Here Lies Arthur by Philip Reeve.
Scholastic Press: NY, 2007.

This book is a different take on the King Arthur legend. Sort of an anti-Arthur tale. Arthur is the leader of a group of bandits carving out a new territory for themselves from those of others. He is still Uther's (also a leader of bandits) son, one of many. Myrddin (Merlin) sees Arthur as the greatest possibility for driving the Saxons out of the land and restoring a peaceful Britannia, as in the days of Roman rule. Myrddin hails from the eastern lands that the Saxons conquered. As a bard, he weaves and embellishes the legendary tales which give Arthur the opportunity to become a king in the minds of the people. He advises Arthur, uses tricks to secure a sense of wonder among followers and listeners, and also travels alone spreading the stories.

Gwynna is a local servant girl enlisted in one of Myrddin's scams. She is transformed into a boy to hide the secret and becomes Myrddin's servant and pupil. Morphed back again when she is too old to hide her bodily changes. In any case, her close connection with Myrddin gives her the knowledge of Arthur and his community that others lack. As she grows, she observes and influences events according to her conscience.

Gwenhwyfar, in this telling, is Arthur's wife of convenience. They have no real relationship. She is a descendant of the rulers of the area, lives separately for the most part, and is only called upon in hosting political guests. There is no Lancelot. Bedwyr (Sir Bedivere), who is Arthur's nephew, is the object of her love. Medrawt, Bedwyr's older brother, is nothing like Mordred, though he is the leader in the last battle against Arthur.

Cei, Arthur's half-brother, is also caught up in the tragedy, through no fault of his own. He is in on Myrddin's trickery from the beginning, and he rules Arthur's town for him in his absence. Some say he's a better ruler than Arthur.

There is also a rendition of the Holy Grail in the story, another trick, though not Myrddin's. Peredur (Perceval) is the one to use it, and he is one of three people transformed in the book.
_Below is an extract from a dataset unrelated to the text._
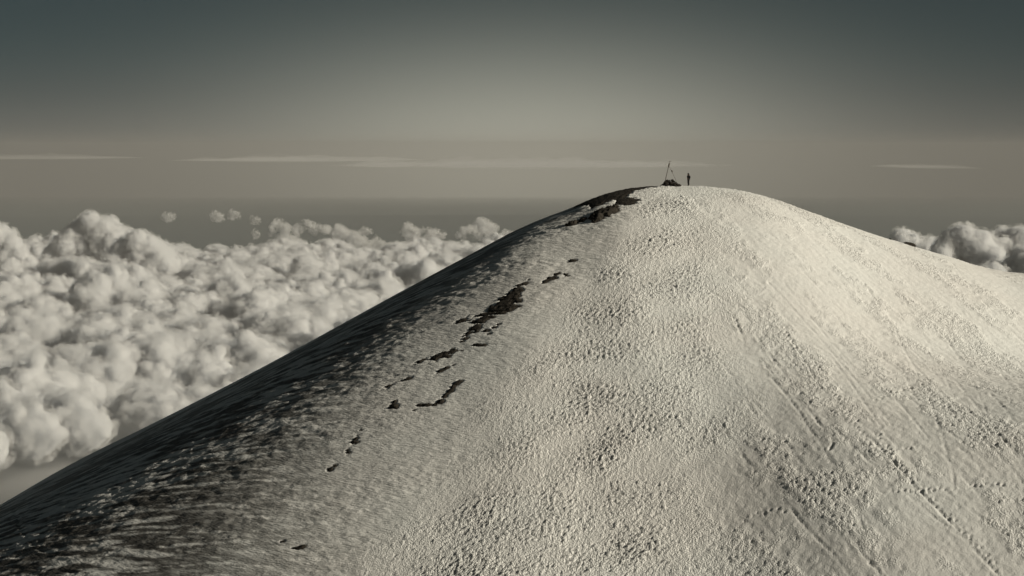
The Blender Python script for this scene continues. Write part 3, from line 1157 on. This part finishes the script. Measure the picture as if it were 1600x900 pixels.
rgc = random.Random(77)
bands = [(5.3, 9.8, 0.235, 0.0105, 'nearest bank of the cloud sea, large billows at lower left'),
         (9.7, 15.2, 0.235, 0.0155, 'middle stretch of the cloud sea, billowing heads left of the slope'),
         (15.1, 21.4, 0.235, 0.0225, 'farthest stretch of the cloud sea with its bright ragged rim')]
ntri = 0
for d0, d1, st, vx, lab in bands:
    b = field(rgc, d0, d1, st)
    o = cloud_mesh('cloud_sea', b, vx * H, CLOUD, rough=1.0, veil=0.026 * H)
    ntri += len(o.data.polygons) * 2
    tag(o, lab, 'clouds', kind='stuff')
print('cloud sea tris', ntri, 'slope tris', len(slope.data.polygons) * 2)


def mist():
    rg = random.Random(5)
    n, m = 70, 150
    dd = np.linspace(7.1, 21.2, m)
    pxl = np.linspace(0, 1, n)
    lo = np.full(m, -190.0)
    hi = np.interp(dd, LIM_D, LIM_P) + 120
    Px = lo[:, None] + (hi - lo)[:, None] * pxl[None]
    X_ = (Px - 800) / F_PX * dd[:, None] * H
    Y_ = CAM[1] + np.repeat(dd[:, None], n, 1) * H
    zt = CAM[2] - (1.12 + 0.08 * sstep(8.8, 7.3, dd))[:, None] * H + 0.035 * H * fbm2(X_ / (0.7 * H), Y_ / (0.9 * H), 141, 3)
    zb = np.full_like(zt, CAM[2] - 1.3 * H)
    ed = np.minimum(np.minimum(pxl, 1 - pxl)[None] * 12, np.minimum(np.linspace(0, 1, m), np.linspace(1, 0, m))[:, None] * 30)
    zt = zb + (zt - zb) * np.clip(ed, 0, 1)
    k = n * m
    i3 = np.arange(k).reshape(m, n)
    q = np.stack([i3[:-1, :-1], i3[:-1, 1:], i3[1:, 1:], i3[1:, :-1]], -1).reshape(-1, 4)
    rim = np.zeros((m, n), bool); rim[0] = rim[-1] = True; rim[:, 0] = rim[:, -1] = True
    jb = np.where(rim.ravel(), np.arange(k), np.arange(k) + k)
    V_ = np.concatenate([np.stack([X_, Y_, zt], -1).reshape(-1, 3), np.stack([X_, Y_, zb], -1).reshape(-1, 3)])
    F_ = np.concatenate([q, jb[q][:, ::-1]])
    used = np.unique(F_)
    r_ = np.zeros(2 * k, int); r_[used] = np.arange(len(used))
    o = link('cloud_mist', mesh_from('cloud_mist', V_[used], r_[F_]), cloud_material('cloud_mist', 0.003))
    tag(o, 'grey mist lying in the hollows of the cloud sea', 'mist', kind='stuff')


mist()


def tower(px0, px1, ptop, pbase, d, seed, label, profile=None, n=60, mat=None, vox=0.013, group=None, cauli=None, name='cumulus_cloud', fat=1.0):
    """a standing cumulus between two columns of the photograph; profile = outline height fractions across it"""
    rg = random.Random(seed)
    prof = profile or [0.35, 0.7, 1.0, 0.8, 0.4]
    p0, p1 = at(px0, pbase, d * H), at(px1, pbase, d * H)
    top = at((px0 + px1) / 2, ptop, d * H)[2]
    W, T, base = p1[0] - p0[0], top - p0[2], p0[2]
    balls = []
    for k in range(n):
        f = rg.uniform(0.04, 0.96)
        hh = float(np.interp(f, np.linspace(0, 1, len(prof)), prof)) * T
        r = min(W, T * 1.4) * rg.uniform(0.06, 0.16) * fat * (0.6 + 0.6 * hh / T)
        r = min(r, hh * 0.55 + 0.02 * H)
        zz = base + max(hh - r, 0.0) * (1 - rg.random() ** 2.2 * 0.9)
        ydep = rg.uniform(-0.32, 0.32) * W * (0.5 + 0.5 * (1 - (zz - base) / T))
        balls.append((p0[0] + f * W, p0[1] + ydep, zz, r, r, r * rg.uniform(0.85, 1.0)))
    o = cloud_mesh(name, balls, vox * H, mat or CLOUD, seed, cauli=cauli, veil=0.026 * H)
    tag(o, label, 'cloud', group)
    return o


tower(68, 262, 327, 428, 17.0, 5, 'tallest cumulus tower on the left horizon with a pointed bright top', [0.30, 0.55, 0.85, 1.0, 0.8, 0.62, 0.5, 0.3], 150)
tower(172, 276, 356, 430, 15.9, 6, 'smaller bright cumulus peak right of the tallest tower', [0.4, 0.85, 1.0, 0.7, 0.35], 80)
tower(-70, 36, 337, 428, 16.5, 7, 'cumulus tower cut by the left edge of the picture', [0.8, 1.0, 0.95, 0.85, 0.45], 80)
tower(1388, 1478, 350, 440, 14.8, 8, 'small pale cumulus head just above the right skyline', [0.35, 0.95, 0.75, 0.8, 0.5], 70)
tower(1446, 1556, 350, 455, 13.2, 9, 'round topped cumulus in the middle of the right cloud group', [0.35, 0.85, 1.0, 0.95, 0.6], 100)
tower(1532, 1700, 350, 455, 13.9, 10, 'broad cumulus at the right edge of the picture', [0.7, 0.95, 1.0, 0.9, 0.8, 0.6], 130)
tower(1560, 1720, 374, 470, 12.0, 11, 'shaded cumulus in front at the right edge of the picture', [0.5, 0.9, 1.0, 0.9, 0.6], 100)
tower(1530, 1572, 404, 450, 11.0, 12, 'small low cumulus puff resting on the right skyline', [0.6, 1.0, 0.7], 30)

puffs = [(426, 448, 342, 366, 'upright wisp of cloud'), (436, 462, 360, 384, 'small round puff'), (466, 508, 345, 364, 'flat oblong puff'),
         (520, 546, 352, 376, 'pale peaked puff'), (546, 574, 364, 382, 'faint low puff'), (582, 600, 372, 388, 'small puff'),
         (632, 652, 350, 372, 'slanted bright wisp'), (650, 694, 358, 370, 'thin level bar of cloud'), (646, 668, 371, 388, 'small puff'),
         (716, 790, 354, 372, 'broad ragged puff'), (742, 770, 342, 362, 'curled wisp of cloud'), (396, 404, 360, 372, 'speck of cloud'),
         (360, 372, 330, 342, 'faint speck of cloud'), (332, 346, 332, 344, 'faint oval puff'), (394, 404, 338, 348, 'faint speck of cloud'),
         (565, 578, 357, 366, 'tiny puff'), (258, 272, 332, 342, 'very faint speck of cloud')]
WHERE = ['second column left of the middle gap', '', '', '']
near = ['far left of the small cloud row, above the round puff', 'below the upright wisp, touching the cloud sea', 'right of the upright wisp',
        'right of the oblong puff', 'right of the pale peaked puff', 'close above the rim of the cloud sea, left of the slanted wisp',
        'in the middle of the small cloud row', 'joined to the right of the slanted wisp', 'below the slanted bright wisp',
        'beside the dark slope, last of the row', 'standing on the broad ragged puff near the slope', 'left of the upright wisp, low',
        'high and far, above the left rim', 'high and far, leftmost but one of the row', 'high and far, left of the upright wisp',
        'between the peaked puff and the slanted wisp', 'right of the tallest tower on the horizon']
for n, ((a, b, t_, bs, what), wh) in enumerate(zip(puffs, near)):
    w_ = (b - a) * 0.18
    tower(a - w_, b + w_, t_ - 3, bs + 2, 25.5 + (n % 4) * 0.8, 30 + n, what + ' ' + wh, [0.5, 1.0, 0.8, 0.5], 22, CLOUD_THIN, 0.014, 'small clouds beyond the rim of the cloud sea', 0.06 * H, fat=1.1)


# far level cloud sheets under the horizon
def sheet(name, pcx, pcy, pw, d, depth, thick, dens, seed, label, lump=1.0):
    """a level sheet of thin cloud with feathered outline: centre and half width from the photograph, depth in H"""
    c = at(pcx, pcy, d * H)
    hw, hd = pw / F_PX * d * H, depth * H
    n, m = 110, 70
    a_, b_ = np.meshgrid(np.linspace(-1, 1, n), np.linspace(-1, 1, m))
    e = 1 - np.sqrt(a_ * a_ + b_ * b_)
    nz_ = fbm2(a_ * 2.2 * lump, b_ * 2.0 * lump, seed, 4, 0.55)
    t_ = np.clip(e * 0.9 + 0.42 * nz_, 0, 1) * sstep(0, 0.25, e)
    x_, y_ = a_ * hw, b_ * hd
    zt = thick * t_ * (0.75 + 0.3 * fbm2(a_ * 7 * lump, b_ * 6, seed + 5, 2))
    zb = -0.25 * thick * t_
    k = n * m
    id3 = np.arange(k).reshape(m, n)
    q3 = np.stack([id3[:-1, :-1], id3[:-1, 1:], id3[1:, 1:], id3[1:, :-1]], -1).reshape(-1, 4)
    q3 = q3[(t_.ravel()[q3] > 0.002).any(1)]
    top = np.stack([x_, y_, zt], -1).reshape(-1, 3)
    bot = np.stack([x_, y_, zb], -1).reshape(-1, 3)
    # top and bottom share the outline where the sheet thins to nothing
    closed = t_.ravel() <= 0.002
    jb = np.where(closed, np.arange(k), np.arange(k) + k)
    faces = np.concatenate([q3, jb[q3][:, ::-1]])
    verts = np.concatenate([top, bot])
    used = np.unique(faces)
    rm_ = np.zeros(2 * k, int); rm_[used] = np.arange(len(used))
    o = link(name, mesh_from(name, verts[used], rm_[faces]), cloud_material('stratus', dens, 0.0))
    o.location = c
    return tag(o, label, 'cloud', 'level cloud sheets at the horizon')


sheet('stratus_cloud', 470, 250, 205, 46, 6, 130, 0.0002, 3, 'long thin level cloud sheet over the left haze', 1.0)
sheet('stratus_cloud', 1440, 261, 60, 46, 5, 80, 0.0002, 4, 'short thin level cloud streak over the right haze')
sheet('stratus_cloud', 60, 247, 170, 47, 6, 110, 0.0001, 6, 'faint level cloud sheet at the left edge')
sheet('stratus_cloud', 830, 258, 330, 47, 7, 190, 0.00035, 9, 'pale cloud bank low behind the cairn', 1.6)

# low damp air over the water
bm = bmesh.new()
bmesh.ops.create_cube(bm, size=1.0)
me = bpy.data.meshes.new('sea_mist'); bm.to_mesh(me); bm.free()
sm_ = bpy.data.materials.new('sea_mist_air')
sm_.use_nodes = True
smt = sm_.node_tree
smt.nodes.clear()
sv_ = nd(smt, 'ShaderNodeVolumePrincipled', in_Density=1.6e-4, in_Anisotropy=0.0)
sv_.inputs['Color'].default_value = (0.20, 0.235, 0.245, 1)
so_ = nd(smt, 'ShaderNodeOutputMaterial')
wire(smt, sv_, 0, so_, 'Volume')
mist_box = link('sea_mist', me, sm_)
m0, m1 = SEA_Z - 2.0, CAM[2] - 1.27 * H
mist_box.location = (0, 0, (m0 + m1) / 2)
mist_box.scale = (90000, 90000, m1 - m0)
tag(mist_box, 'blue grey damp air lying low over the sea', kind='stuff')

# ------------------------------------------------------------------ the air
bm = bmesh.new()
bmesh.ops.create_cube(bm, size=1.0)
me = bpy.data.meshes.new('haze'); bm.to_mesh(me); bm.free()
hz = bpy.data.materials.new('haze_air')
hz.use_nodes = True
ht = hz.node_tree
ht.nodes.clear()
pv = nd(ht, 'ShaderNodeVolumePrincipled', in_Density=1.9e-5, in_Anisotropy=0.0)
pv.inputs['Color'].default_value = (0.52, 0.50, 0.47, 1)
ho = nd(ht, 'ShaderNodeOutputMaterial')
wire(ht, pv, 0, ho, 'Volume')
haze = link('haze', me, hz)
htop, hbot = CAM[2] + 170.0, SEA_Z - 5.0
haze.location = (0, 0, (htop + hbot) / 2)
haze.scale = (92000, 92000, htop - hbot)
tag(haze, 'pale haze lying over the sea', kind='stuff')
The story is an interesting read, more realistic than most Arthur stories. Though the telling is negative towards Arthur and Myrddin is not wizardly, Gwynna (the character revealing the tale) truly loves and admires Myrrdin. She feels betrayed by Myrrdin's scheming in the end. In response to her saying none of it mattered in the end, Myrrdin explains his motivation. She believes that no one will remember the legend after the man dies. Curiously, she does quite a bit of deceiving herself, despite her anger regarding the Arthur deceptions. Maybe because she believes her motives are more justified.

I realized something as I read the story. It does seem strange that there is so much focus on this story in our culture. It isn't realistic, but the ideal brings us closer to what might be fair treatment of people. Goals such as equality, freedom, honesty, kindness, and fairness cannot be achieved 100% of the time, but striving towards them allows us to achieve a greater measure of them. A similar notion is involved in following figures such as Jesus, Buddha, Mohammed, etc. They represent perfection, something we cannot attain. But honestly trying to should mean a better community for all. If we believe instead that life is just not fair, then there is a tendency to fall far short of fairness or any other virtue, because it gives us an excuse to do as we like instead. I believe that in every era there have been a few people who have pushed for higher ideals. Though we may cringe at some of the current behavior, the dreams of better treatment are alive. We may be sneered at for being elite, but the vision is still there. We will move that direction again one day.